Blisterbob, Feb 07 2008

       No, sorry, [Bbob], that won't work. Didgeridoos and Whirlies are pretty much the same thing--a long resonating tube. The difference is in what makes the sound pulse. In a didgeridoo, it's the player's lip flapping. In a whirly, it's air flowing over a series of reinforcing vortex ridges.   

       A didg won't play just by whirling it. I've tried it, but never understood why it didn't work until I researched this discussion.
baconbrain, Feb 07 2008

       By adding the tube to existing helicopters, they could be made tonal. Also, the tube would run through its octaves as the helicopter warmed up. The tail rotor could be tubified so as to be a stable fifth or third from the main rotor. Good stuff.
bungston, Feb 08 2008

       As I understand it, it is a helicopter rotor inside a large cylinder.
DanDaMan, Feb 08 2008

       Surely in that case it would say //Build a tube around helicopter rotors // instead of //Build helicopter rotors around a tube//
pertinax, Feb 08 2008

       the rotors would be build around the tubes so that the helicopter could still fly. The only loss in lift i can see would come from a possible increase in weight to make the rotors strong enough.
Antegrity, Feb 08 2008

       This could be a plastic tube and would weight very little.   

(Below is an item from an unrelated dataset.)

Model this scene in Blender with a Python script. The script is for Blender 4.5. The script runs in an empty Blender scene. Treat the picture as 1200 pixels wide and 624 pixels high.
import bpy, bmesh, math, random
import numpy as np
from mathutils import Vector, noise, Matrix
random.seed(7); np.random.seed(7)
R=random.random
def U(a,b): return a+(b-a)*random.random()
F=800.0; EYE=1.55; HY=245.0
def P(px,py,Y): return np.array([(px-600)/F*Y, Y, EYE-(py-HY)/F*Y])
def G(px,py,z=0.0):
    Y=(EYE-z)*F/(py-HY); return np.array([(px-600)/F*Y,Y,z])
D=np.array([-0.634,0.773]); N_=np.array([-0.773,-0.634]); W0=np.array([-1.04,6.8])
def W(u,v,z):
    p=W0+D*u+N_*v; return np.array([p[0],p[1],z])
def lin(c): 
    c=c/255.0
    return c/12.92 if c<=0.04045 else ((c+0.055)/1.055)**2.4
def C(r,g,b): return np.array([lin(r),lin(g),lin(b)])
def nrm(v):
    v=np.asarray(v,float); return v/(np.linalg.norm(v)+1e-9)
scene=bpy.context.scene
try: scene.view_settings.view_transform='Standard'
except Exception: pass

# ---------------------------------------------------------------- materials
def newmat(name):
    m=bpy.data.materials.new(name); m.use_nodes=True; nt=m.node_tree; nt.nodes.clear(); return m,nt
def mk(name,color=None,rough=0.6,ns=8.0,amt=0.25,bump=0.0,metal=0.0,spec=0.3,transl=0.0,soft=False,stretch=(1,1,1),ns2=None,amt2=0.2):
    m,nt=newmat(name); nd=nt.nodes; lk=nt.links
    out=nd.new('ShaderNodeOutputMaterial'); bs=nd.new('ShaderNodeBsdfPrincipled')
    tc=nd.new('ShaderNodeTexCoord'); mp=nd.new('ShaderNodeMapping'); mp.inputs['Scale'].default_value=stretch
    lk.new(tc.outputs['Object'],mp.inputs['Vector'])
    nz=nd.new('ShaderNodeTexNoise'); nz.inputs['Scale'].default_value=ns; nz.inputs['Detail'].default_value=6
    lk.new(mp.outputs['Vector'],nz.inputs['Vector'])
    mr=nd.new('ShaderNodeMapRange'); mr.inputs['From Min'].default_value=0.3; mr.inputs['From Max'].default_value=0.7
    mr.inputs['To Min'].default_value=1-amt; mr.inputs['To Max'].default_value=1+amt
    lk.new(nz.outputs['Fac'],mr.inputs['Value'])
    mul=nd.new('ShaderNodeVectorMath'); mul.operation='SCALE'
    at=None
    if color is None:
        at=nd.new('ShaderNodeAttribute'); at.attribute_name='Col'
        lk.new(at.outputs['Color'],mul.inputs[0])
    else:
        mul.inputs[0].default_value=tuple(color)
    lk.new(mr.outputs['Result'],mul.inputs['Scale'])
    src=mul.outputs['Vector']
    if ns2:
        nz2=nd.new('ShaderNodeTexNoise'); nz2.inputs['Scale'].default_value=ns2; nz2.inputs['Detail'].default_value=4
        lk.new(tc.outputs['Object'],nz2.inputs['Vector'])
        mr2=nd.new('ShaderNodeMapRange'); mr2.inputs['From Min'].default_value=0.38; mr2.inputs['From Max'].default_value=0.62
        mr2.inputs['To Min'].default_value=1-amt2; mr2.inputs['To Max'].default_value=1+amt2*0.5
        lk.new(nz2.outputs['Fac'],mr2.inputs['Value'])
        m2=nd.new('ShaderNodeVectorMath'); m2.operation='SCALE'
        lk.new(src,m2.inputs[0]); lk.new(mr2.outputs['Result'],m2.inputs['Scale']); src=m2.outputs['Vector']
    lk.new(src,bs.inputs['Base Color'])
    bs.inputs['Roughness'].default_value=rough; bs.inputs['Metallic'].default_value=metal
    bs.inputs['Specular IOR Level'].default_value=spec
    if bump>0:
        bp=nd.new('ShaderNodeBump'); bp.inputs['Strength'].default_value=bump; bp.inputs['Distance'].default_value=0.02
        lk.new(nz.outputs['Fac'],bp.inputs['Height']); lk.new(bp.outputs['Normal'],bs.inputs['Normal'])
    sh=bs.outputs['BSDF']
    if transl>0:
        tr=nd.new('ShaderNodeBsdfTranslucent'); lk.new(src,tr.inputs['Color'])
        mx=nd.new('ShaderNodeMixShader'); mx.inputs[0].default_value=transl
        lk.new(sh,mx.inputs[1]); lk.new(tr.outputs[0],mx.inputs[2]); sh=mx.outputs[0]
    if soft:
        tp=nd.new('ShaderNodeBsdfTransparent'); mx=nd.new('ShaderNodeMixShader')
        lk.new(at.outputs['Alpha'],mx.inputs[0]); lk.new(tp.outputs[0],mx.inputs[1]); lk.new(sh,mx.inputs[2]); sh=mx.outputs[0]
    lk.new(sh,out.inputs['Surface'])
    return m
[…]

       Actually, better would be to affix a series of plastic tubes in a manner akin to a pan flute. These could be opened and closed from within the helicopters by a crew member assigned to that role, possibly one with some musical training. For flights in formation, different diameter tubes could go on different aircraft to increase the possible repitoire.
bungston, Feb 08 2008

       I would rather hear a whirlie noise all night that a regular blade sounds.
Antegrity, Feb 09 2008

       [Antegrity] was talking about the famous Chinese sage Confusion, whos famous last words were: "hope that clears it up."